* begin Source material *
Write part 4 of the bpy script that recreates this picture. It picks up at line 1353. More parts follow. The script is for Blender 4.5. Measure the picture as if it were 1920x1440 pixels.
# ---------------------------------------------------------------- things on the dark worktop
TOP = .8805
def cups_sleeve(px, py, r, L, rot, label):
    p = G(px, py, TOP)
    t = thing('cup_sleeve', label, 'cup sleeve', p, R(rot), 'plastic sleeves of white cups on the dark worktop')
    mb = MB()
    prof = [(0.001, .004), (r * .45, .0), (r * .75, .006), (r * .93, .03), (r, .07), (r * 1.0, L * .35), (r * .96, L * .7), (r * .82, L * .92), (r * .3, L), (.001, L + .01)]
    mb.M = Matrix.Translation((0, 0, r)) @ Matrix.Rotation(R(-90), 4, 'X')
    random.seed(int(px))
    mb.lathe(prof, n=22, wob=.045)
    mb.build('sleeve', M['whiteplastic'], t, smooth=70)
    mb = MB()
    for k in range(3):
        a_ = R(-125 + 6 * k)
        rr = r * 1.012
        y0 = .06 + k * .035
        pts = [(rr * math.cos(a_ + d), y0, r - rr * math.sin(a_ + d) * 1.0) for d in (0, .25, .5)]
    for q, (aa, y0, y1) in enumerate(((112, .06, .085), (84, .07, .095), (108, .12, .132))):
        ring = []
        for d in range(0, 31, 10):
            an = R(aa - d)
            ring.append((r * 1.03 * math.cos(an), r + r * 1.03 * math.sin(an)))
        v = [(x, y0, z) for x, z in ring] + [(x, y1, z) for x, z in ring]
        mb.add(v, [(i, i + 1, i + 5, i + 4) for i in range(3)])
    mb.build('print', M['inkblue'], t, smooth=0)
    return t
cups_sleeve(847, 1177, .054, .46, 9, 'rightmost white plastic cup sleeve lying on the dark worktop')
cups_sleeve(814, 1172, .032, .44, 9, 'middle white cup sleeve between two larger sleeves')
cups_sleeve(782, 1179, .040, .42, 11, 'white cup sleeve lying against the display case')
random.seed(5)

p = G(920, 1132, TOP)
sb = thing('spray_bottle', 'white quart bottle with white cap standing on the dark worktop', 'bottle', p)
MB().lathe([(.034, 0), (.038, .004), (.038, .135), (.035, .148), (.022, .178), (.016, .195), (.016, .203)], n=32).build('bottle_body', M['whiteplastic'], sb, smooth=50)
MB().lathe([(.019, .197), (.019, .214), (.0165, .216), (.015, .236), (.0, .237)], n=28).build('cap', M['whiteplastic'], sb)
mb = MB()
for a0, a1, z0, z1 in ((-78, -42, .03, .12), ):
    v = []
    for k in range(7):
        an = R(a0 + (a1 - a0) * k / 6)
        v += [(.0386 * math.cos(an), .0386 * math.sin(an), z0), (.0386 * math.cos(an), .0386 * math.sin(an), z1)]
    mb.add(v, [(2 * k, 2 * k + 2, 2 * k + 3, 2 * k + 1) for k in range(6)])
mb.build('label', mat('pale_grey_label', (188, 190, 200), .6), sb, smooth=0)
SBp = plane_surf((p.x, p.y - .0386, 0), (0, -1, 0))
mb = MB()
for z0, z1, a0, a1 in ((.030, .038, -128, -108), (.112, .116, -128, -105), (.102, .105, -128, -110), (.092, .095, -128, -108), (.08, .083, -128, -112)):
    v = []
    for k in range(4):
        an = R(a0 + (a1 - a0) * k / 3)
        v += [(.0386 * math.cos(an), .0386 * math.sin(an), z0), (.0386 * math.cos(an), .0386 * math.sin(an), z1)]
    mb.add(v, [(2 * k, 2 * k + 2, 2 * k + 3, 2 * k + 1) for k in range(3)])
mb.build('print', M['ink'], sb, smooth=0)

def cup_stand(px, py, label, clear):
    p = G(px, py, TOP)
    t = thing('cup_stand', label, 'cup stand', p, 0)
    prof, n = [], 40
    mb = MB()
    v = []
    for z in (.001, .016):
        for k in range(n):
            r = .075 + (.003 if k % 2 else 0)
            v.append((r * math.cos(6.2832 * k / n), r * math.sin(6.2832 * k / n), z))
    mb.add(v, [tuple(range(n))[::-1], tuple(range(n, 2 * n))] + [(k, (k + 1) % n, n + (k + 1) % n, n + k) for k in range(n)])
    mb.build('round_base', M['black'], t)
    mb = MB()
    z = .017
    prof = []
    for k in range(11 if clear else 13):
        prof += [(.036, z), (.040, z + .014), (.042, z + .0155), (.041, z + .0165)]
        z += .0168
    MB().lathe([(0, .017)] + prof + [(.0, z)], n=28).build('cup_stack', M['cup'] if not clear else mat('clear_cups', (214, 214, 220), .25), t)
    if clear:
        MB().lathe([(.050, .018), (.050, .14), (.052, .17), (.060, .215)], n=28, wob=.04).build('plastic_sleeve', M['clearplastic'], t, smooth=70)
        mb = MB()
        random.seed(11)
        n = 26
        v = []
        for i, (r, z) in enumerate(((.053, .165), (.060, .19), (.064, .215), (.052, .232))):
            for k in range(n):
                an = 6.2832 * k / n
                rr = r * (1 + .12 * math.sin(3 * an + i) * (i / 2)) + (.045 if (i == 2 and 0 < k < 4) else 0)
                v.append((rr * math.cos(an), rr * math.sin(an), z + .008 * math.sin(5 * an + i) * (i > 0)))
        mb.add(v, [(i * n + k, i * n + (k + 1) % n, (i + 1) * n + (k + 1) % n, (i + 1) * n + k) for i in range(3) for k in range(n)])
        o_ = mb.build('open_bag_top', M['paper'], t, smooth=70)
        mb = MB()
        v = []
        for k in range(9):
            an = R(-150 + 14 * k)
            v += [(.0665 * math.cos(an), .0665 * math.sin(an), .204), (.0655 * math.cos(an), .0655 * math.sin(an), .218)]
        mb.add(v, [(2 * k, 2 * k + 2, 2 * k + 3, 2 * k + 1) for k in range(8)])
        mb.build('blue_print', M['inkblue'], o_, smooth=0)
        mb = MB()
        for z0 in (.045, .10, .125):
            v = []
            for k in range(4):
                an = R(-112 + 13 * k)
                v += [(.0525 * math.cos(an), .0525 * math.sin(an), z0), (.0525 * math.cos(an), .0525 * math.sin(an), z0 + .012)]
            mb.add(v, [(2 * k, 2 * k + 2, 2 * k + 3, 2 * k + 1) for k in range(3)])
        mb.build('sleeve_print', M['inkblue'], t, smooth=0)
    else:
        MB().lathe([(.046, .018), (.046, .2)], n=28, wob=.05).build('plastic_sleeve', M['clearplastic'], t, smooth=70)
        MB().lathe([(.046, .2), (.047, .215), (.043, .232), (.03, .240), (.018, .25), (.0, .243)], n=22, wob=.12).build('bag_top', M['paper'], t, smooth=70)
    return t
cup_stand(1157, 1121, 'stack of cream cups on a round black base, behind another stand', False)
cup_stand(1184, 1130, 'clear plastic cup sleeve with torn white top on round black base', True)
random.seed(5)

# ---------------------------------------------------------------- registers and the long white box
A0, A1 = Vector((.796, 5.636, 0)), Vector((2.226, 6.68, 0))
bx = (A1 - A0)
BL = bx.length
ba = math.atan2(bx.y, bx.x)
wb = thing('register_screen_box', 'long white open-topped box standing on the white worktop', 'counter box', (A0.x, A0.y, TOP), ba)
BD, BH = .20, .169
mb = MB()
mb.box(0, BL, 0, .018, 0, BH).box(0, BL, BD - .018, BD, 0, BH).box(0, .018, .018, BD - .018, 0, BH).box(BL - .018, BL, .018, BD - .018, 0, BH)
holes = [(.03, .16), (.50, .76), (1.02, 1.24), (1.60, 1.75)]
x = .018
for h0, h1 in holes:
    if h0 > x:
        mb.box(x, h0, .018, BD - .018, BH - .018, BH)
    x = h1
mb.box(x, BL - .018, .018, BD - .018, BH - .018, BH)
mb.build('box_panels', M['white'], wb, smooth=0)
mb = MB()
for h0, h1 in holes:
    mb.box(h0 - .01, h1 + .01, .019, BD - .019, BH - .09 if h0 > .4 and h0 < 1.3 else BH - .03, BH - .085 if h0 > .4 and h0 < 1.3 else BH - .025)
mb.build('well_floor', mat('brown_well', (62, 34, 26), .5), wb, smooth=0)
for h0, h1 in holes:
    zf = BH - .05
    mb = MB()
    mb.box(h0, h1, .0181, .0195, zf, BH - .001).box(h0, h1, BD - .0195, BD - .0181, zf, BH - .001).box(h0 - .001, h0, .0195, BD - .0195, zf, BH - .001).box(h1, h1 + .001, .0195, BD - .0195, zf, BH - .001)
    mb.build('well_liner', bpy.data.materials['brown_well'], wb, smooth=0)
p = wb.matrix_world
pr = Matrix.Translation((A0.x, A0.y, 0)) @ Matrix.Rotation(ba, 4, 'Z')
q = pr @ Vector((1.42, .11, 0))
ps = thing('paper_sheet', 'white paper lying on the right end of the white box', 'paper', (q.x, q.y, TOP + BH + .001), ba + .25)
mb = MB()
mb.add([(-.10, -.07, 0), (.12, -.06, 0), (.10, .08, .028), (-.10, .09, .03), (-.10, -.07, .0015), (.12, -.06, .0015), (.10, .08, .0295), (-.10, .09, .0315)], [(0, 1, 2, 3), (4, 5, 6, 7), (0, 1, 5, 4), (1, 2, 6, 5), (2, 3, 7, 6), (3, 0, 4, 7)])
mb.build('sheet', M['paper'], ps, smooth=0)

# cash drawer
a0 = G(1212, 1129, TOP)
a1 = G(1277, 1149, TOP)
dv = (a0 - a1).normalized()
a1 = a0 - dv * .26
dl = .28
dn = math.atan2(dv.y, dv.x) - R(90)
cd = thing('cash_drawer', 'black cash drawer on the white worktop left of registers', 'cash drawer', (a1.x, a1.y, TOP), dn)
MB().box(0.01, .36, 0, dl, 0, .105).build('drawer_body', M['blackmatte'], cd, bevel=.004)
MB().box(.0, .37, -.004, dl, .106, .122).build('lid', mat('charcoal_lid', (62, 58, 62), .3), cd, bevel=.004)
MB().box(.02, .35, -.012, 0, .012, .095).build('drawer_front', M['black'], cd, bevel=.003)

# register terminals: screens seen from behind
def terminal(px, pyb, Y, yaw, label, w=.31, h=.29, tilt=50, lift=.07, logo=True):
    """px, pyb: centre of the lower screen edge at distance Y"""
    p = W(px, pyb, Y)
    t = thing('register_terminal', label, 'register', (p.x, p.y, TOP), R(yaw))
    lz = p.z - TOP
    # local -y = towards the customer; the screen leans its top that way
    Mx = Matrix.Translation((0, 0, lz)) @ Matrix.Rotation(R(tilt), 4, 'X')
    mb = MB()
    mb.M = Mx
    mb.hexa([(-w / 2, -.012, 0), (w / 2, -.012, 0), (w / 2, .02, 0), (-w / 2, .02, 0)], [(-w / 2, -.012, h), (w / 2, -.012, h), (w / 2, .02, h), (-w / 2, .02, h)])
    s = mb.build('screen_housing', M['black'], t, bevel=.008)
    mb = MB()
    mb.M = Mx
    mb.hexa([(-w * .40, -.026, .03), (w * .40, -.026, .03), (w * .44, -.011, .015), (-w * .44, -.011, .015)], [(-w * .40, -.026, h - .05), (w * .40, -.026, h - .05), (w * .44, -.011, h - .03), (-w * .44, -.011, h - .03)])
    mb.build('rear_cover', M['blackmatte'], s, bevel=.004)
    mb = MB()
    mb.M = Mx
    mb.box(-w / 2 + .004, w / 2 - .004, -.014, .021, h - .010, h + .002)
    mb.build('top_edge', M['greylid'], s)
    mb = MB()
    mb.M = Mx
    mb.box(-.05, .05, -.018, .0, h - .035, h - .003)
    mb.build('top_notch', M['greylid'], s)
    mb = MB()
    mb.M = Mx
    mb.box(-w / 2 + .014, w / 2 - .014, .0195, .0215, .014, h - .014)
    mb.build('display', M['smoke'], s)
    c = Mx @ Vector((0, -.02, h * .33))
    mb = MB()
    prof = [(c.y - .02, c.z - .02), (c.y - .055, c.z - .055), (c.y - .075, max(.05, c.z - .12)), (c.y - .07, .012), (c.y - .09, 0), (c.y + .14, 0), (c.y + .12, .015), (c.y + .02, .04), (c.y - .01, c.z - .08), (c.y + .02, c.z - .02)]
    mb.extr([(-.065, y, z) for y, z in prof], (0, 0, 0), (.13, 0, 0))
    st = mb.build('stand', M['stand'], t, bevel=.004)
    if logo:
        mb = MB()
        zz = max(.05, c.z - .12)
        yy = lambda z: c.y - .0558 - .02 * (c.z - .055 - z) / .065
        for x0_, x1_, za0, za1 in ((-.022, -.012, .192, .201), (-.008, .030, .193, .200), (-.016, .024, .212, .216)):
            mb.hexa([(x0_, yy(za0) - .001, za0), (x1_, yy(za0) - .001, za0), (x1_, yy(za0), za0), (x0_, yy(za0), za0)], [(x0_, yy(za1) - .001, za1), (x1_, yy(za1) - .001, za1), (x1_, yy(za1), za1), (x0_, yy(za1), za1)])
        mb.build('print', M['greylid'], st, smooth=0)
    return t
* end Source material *
(Task objective): Find the lines containing "that" and pull them out.

(Result of the exercise):
Write part 4 of the bpy script that recreates this picture. It picks up at line 1353. More parts follow. The script is for Blender 4.5. Measure the picture as if it were 1920x1440 pixels.
    # local -y = towards the customer; the screen leans its top that way